Not part of the ACS release yet; will be included in 4.0 release.
If you want to know more about what LDAP is, I've actually written up something about it.
The first time we see a particular user id, we query the LDAP server for email, name and other information and create a row in the users table with this information, including the LDAP user id. When this is done the first time, we needn't do it again. We know who it is just by the LDAP user id and authenticate it using the LDAP bind function.
There's a Java procedure to call when a user logs in:
String login(String url, String base, String email, String password)The URL is the LDAP server to use (e.g. ldap://ldap.arsdigita.com); the base is the node where searches start (e.g. dc=arsdigita, dc=com); email and password are obvious.
What it does is: Query the LDAP server to find the entry with the given email address. If there's any number but exactly one, we refuse to log the user in. Otherwise, we try to bind against the entry using the password. If we fail, we refuse to log the user in.
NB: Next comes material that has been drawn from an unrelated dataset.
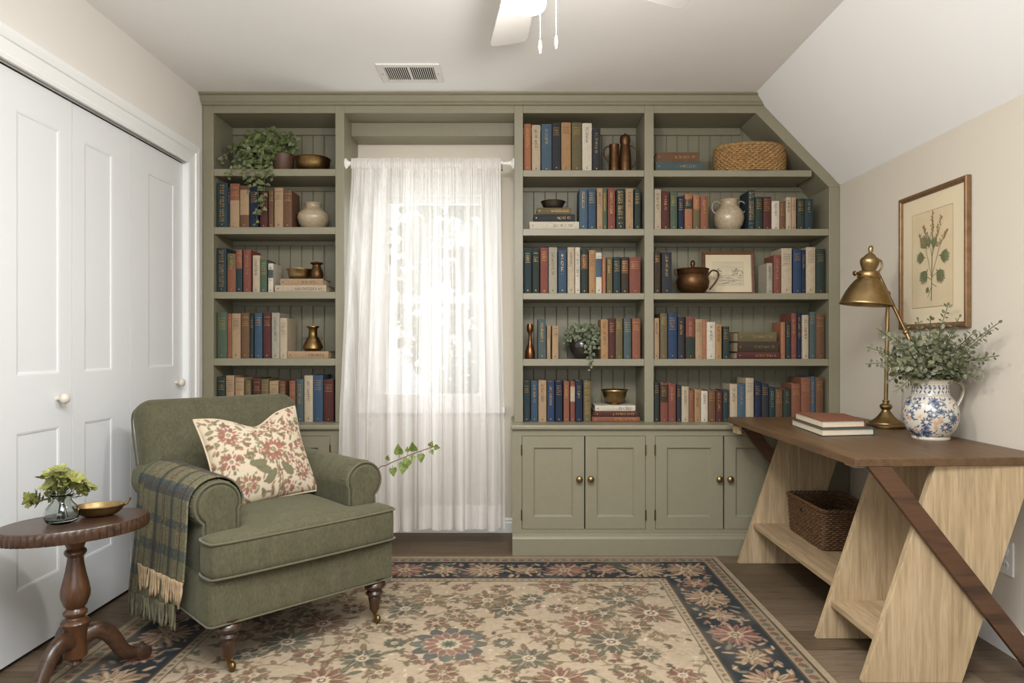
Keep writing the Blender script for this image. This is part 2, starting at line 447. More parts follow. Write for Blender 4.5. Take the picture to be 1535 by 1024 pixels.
# closet casing with a moulded profile, mitred over the opening
def casing(prof, y0, y1, z1, name):
    # prof: list of (offset outward from the opening, height off the wall)
    m = MB(); n = len(prof)
    path = [lambda o: (y1 + o, 0), lambda o: (y1 + o, z1 + o), lambda o: (y0 - o, z1 + o), lambda o: (y0 - o, 0)]
    vs = [(LX + h, p(o)[0], p(o)[1]) for p in path for o, h in prof]
    fs = [(i * n + k, i * n + k + 1, (i + 1) * n + k + 1, (i + 1) * n + k) for i in range(3) for k in range(n - 1)]
    return m.add(vs, fs).build(name, M['trim'])
struct(casing([(-.0012, -.03), (-.0012, .010), (.012, .014), (.02, .010), (.062, .014), (.066, .020), (.09, .024), (.105, .022), (.11, 0)], DY0, DY1, DZ, 'trim_1'))

def panelled(m, T, u0, u1, v0, v1, hu0, hu1, holes, th, rec, sl):
    def Q(a, b, c, d): m.add([T(*a), T(*b), T(*c), T(*d)], [(0, 1, 2, 3)])
    Q((u0, v0, 0), (hu0, v0, 0), (hu0, v1, 0), (u0, v1, 0)); Q((hu1, v0, 0), (u1, v0, 0), (u1, v1, 0), (hu1, v1, 0))
    e = [v0] + [t for h in holes for t in h] + [v1]
    for a, b in zip(e[::2], e[1::2]): Q((hu0, a, 0), (hu1, a, 0), (hu1, b, 0), (hu0, b, 0))
    for a, b in holes:
        o = [(hu0, a), (hu1, a), (hu1, b), (hu0, b)]; lev = [(0, 0), (sl * .5, -rec * .4), (sl * .55, -rec * .9), (sl, -rec)]
        rg = [[(hu0 + s, a + s, w), (hu1 - s, a + s, w), (hu1 - s, b - s, w), (hu0 + s, b - s, w)] for s, w in lev]
        for A, B in zip(rg, rg[1:]):
            for k in range(4): Q(A[k], A[(k + 1) % 4], B[(k + 1) % 4], B[k])
        Q(*rg[-1])
    Q((u0, v1, -th), (u1, v1, -th), (u1, v0, -th), (u0, v0, -th))
    Q((u0, v0, -th), (u1, v0, -th), (u1, v0, 0), (u0, v0, 0)); Q((u1, v1, -th), (u0, v1, -th), (u0, v1, 0), (u1, v1, 0))
    Q((u0, v1, -th), (u0, v0, -th), (u0, v0, 0), (u0, v1, 0)); Q((u1, v0, -th), (u1, v1, -th), (u1, v1, 0), (u1, v0, 0))
    return m
DX = LX - .02
knob_prof = [(0, 0), (.008, 0), (.008, .014), (.012, .018), (.0185, .026), (.0195, .034), (.016, .042), (.008, .046), (0, .047)]
RY = Matrix.Rotation(PI / 2, 4, 'Y')
for i, (a, b, h0, h1, kn) in enumerate([(2.20, 2.656, 2.36, 2.585, 2.57), (2.662, 3.060, 2.735, 2.925, None), (3.064, 3.546, 3.215, 3.455, 3.475), (1.735, 2.194, 1.82, 2.09, None), (1.27, 1.73, 1.36, 1.64, 1.64)]):
    m = panelled(MB(), lambda u, v, w: (DX + w, u, v), a, b, .018, 2.050, h0, h1, [(.25, .80), (1.0, 1.922)], .034, .0045, .016)
    o = struct(m.build('door_%d' % (i + 1), M['door']))
    if kn:
        MB().lathe(knob_prof, (DX - .001, kn, .905 if i == 0 else .918), 24, M=RY).build('door_knob', plain('pale cream knob', '#d9d0c0', .35), o, smooth=50)['label'] = 'round cream door knob'
struct(MB().box(LX - .035, LX - .005, DY0, DY1, 2.0535, 2.06).build('trim_2', M['steel']))
def skirting(name, axis, a, b, pos, sgn, h):
    prof = [(0, 0), (.014, 0), (.014, h - .03), (.010, h - .018), (.012, h - .01), (.004, h), (0, h)]
    pr = [(pos + sgn * p, z) for p, z in prof]
    if sgn < 0: pr = pr[::-1]
    return struct(MB().prism(pr, 'y' if axis == 'y' else 'x', a, b).build(name, M['trim']))
skirting('baseboard_right', 'y', REAR, 3.60, RX, -1, .10)
skirting('baseboard_back', 'x', -.92, .0, BY, -1, .085)
skirting('baseboard_left', 'y', REAR, DY0 - .11, LX, 1, .10)

# ------------------------------------------------------------------ window, outdoors
e = structE('window_1', ((WX0 + WX1) / 2, BY, WZ0))
def ring(m, x0, x1, z0, z1, w, y0, y1, wz=None):
    wz = wz or w
    m.box(x0, x0 + w, y0, y1, z0, z1).box(x1 - w, x1, y0, y1, z0, z1).box(x0 + w, x1 - w, y0, y1, z0, z0 + wz).box(x0 + w, x1 - w, y0, y1, z1 - wz, z1); return m
ring(MB(), WX0 - .075, WX1 + .075, WZ0 - .0, WZ1 + .085, .085, BY - .018, BY).build('window_casing', M['trim'], e, True, bevel=.004)
MB().box(WX0 - .10, WX1 + .10, BY - .05, BY + .02, WZ0 - .025, WZ0 + .012).build('window_sill', M['trim'], e, True, bevel=.004)
ring(MB(), WX0, WX1, WZ0, WZ1, .02, BY, BY + .1).build('window_frame', M['trim'], e, True)
for nm, z0, z1, y in (('upper_sash', 1.365, WZ1 - .02, BY + .06), ('lower_sash', WZ0 + .02, 1.405, BY + .025)):
    s = ring(MB(), WX0 + .02, WX1 - .02, z0, z1, .036, y, y + .03, .042).build(nm, M['trim'], e, True, bevel=.003)
    MB().box(WX0 + .05, WX1 - .05, y + .013, y + .017, z0 + .03, z1 - .03).build('pane', M['pane'], s, True)
# outdoors, seen only as a blur through the voile
o = MB().box(-14, 14, BY + .5, 30, -1.2, -1.0).build('ground', plain('pale lawn', '#8b9a68', .9, var=.2, vs=1)); struct(o)
def leafpts(shape):
    if shape == 'ivy': return [(0, 0), (.30, -.10), (.52, .12), (.46, .40), (.28, .62), (0, 1.0), (-.28, .62), (-.46, .40), (-.52, .12), (-.30, -.10)]
    if shape == 'oval': return [(0, 0), (.24, .14), (.36, .42), (.30, .74), (0, 1.0), (-.30, .74), (-.36, .42), (-.24, .14)]
    if shape == 'long': return [(0, 0), (.16, .2), (.22, .5), (.14, .8), (0, 1.0), (-.14, .8), (-.22, .5), (-.16, .2)]
def add_leaf(m, p, direction, normal, size, shape='ivy', fold=.18, curl=.15, width=1.0):
    d = Vector(direction).normalized(); n = Vector(normal); n = n - d * n.dot(d)
    if n.length < 1e-4: n = d.orthogonal()
    n.normalize(); s = d.cross(n); L = leafpts(shape); k = len(L)
    def P(u, v): return Vector(p) + size * (s * u * width + d * v + n * (fold * abs(u) - curl * v * v))
    vs = [P(0, .45)] + [P(u, v) for u, v in L]
    m.add(vs, [(0, 1 + i, 1 + (i + 1) % k) for i in range(k)])
rng = random.Random(5)
for k, (x, y, h, R, lab) in enumerate([(-3.1, 9.0, 4.6, 1.3, 'leafy tree outside the window, left half of the view'), (-1.0, 12.5, 5.2, 1.3, 'pale tree outside behind the middle of the sheer curtain'), (.35, 8.5, 4.2, .9, 'narrow tree outside, right edge of the window')]):
    t = thing('tree', lab, 'tree', (x, y, -1.0), 0, 'trees outside the window')
    MB().tube([(0, 0, 0), (.05, 0, h * .5), (0, .05, h * .8)], [.14, .1, .05], 10).build('trunk', M['bark'], t)
    m = MB()
    for _ in range(900):
        th, ph, rr = rng.uniform(0, 2 * PI), rng.uniform(-1, 1), R * rng.uniform(.35, 1) ** .5
        c = Vector((rr * math.cos(th) * math.sqrt(1 - ph * ph), rr * math.sin(th) * math.sqrt(1 - ph * ph), h * .62 + ph * h * .38))
        add_leaf(m, c, (rng.uniform(-1, 1), rng.uniform(-1, 1), rng.uniform(-1, .4)), (rng.uniform(-1, 1), -1, rng.uniform(-.3, 1)), rng.uniform(.16, .30), 'oval')
    m.build('foliage', M['tree_leaf'], t)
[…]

Now we know the identity (DN) of the authenticated user, but we haven't looked at our database yet. We do this now, by looking up by DN. If there already is a row, we synchronize that row with the new attribute values that we just got from the LDAP (depending on configuration). If there's no row, it means this is a new user, so we insert a row for him, filling in all the values we're configured to grab from the LDAP server.